What changed
This circular, dated November 8, 2007, reiterates that the penal interest rate on delayed remittances and excess/double reimbursement for government accounts stays at 8% per annum. It confirms no revision from the earlier May 23, 2007 circular on the same subject.
What it means for you
Banks handling government accounts must continue to apply the 8% penal rate for any delays in remitting government funds or for any excess/double reimbursements claimed. This rate is fixed at Bank Rate plus 2%, providing a clear penalty structure. Non-compliance will attract this interest charge, impacting operational costs for banks with processing lags.
What you must do
- Ensure your systems apply the 8% penal interest rate on delayed remittances of government funds.
- Review and update internal processes to prevent excess or double reimbursement claims.
- Train staff handling government accounts on the unchanged penal rate and compliance requirements.

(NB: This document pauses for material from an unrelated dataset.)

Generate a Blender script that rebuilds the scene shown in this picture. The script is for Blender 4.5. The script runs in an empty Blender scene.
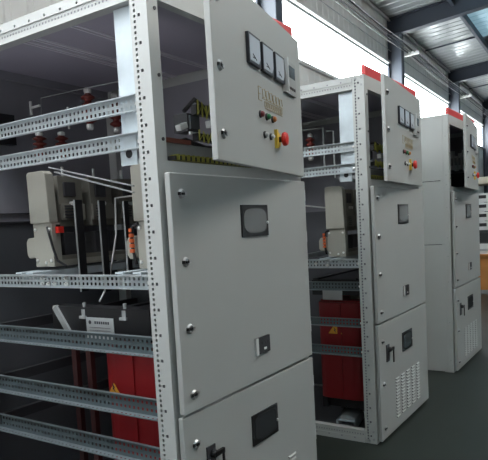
import bpy, math, random
from mathutils import Vector, Matrix
random.seed(7)
C = bpy.context.scene.collection
S = 2.0697          # spacing of the cabinets along the row
W, D, H = 1.13, 1.38, 2.5

# ------------------------------------------------------------------ materials
MATS = {}
def mat(name, col, rough=0.5, metal=0.0, noise=0.0, nscale=6.0, bump=0.0, spec=0.5, emit=None, estr=0.0):
    if name in MATS: return MATS[name]
    m = bpy.data.materials.new(name); m.use_nodes = True
    nt = m.node_tree; b = nt.nodes['Principled BSDF']
    b.inputs['Base Color'].default_value = (*col, 1)
    b.inputs['Roughness'].default_value = rough
    b.inputs['Metallic'].default_value = metal
    b.inputs['Specular IOR Level'].default_value = spec
    if emit:
        b.inputs['Emission Color'].default_value = (*emit, 1); b.inputs['Emission Strength'].default_value = estr
    if noise > 0 or bump > 0:
        tc = nt.nodes.new('ShaderNodeTexCoord'); n = nt.nodes.new('ShaderNodeTexNoise')
        n.inputs['Scale'].default_value = nscale; n.inputs['Detail'].default_value = 5
        nt.links.new(tc.outputs['Object'], n.inputs['Vector'])
        if noise > 0:
            r = nt.nodes.new('ShaderNodeMix'); r.data_type = 'RGBA'
            r.inputs[6].default_value = (*[c * (1 - noise) for c in col], 1)
            r.inputs[7].default_value = (*[min(1, c * (1 + noise)) for c in col], 1)
            nt.links.new(n.outputs['Fac'], r.inputs[0]); nt.links.new(r.outputs[2], b.inputs['Base Color'])
        if bump > 0:
            bp = nt.nodes.new('ShaderNodeBump'); bp.inputs['Strength'].default_value = bump
            nt.links.new(n.outputs['Fac'], bp.inputs['Height']); nt.links.new(bp.outputs['Normal'], b.inputs['Normal'])
    MATS[name] = m
    return m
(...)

- Monitor remittance timelines to avoid incurring penal interest charges.
Who it affects
State Bank of India and its associates, All nationalised banks, Jammu & Kashmir Bank Ltd., IDBI Ltd., HDFC Bank Ltd., ICICI Bank Ltd., UTI Bank Ltd., All banks handling government accounts
Is this circular still in effect?
The source text does not indicate withdrawal status for this specific circular. The header lists withdrawal dates for multiple circulars, but no explicit statement applies to this one. Refer to current RBI directives for the latest penal rate.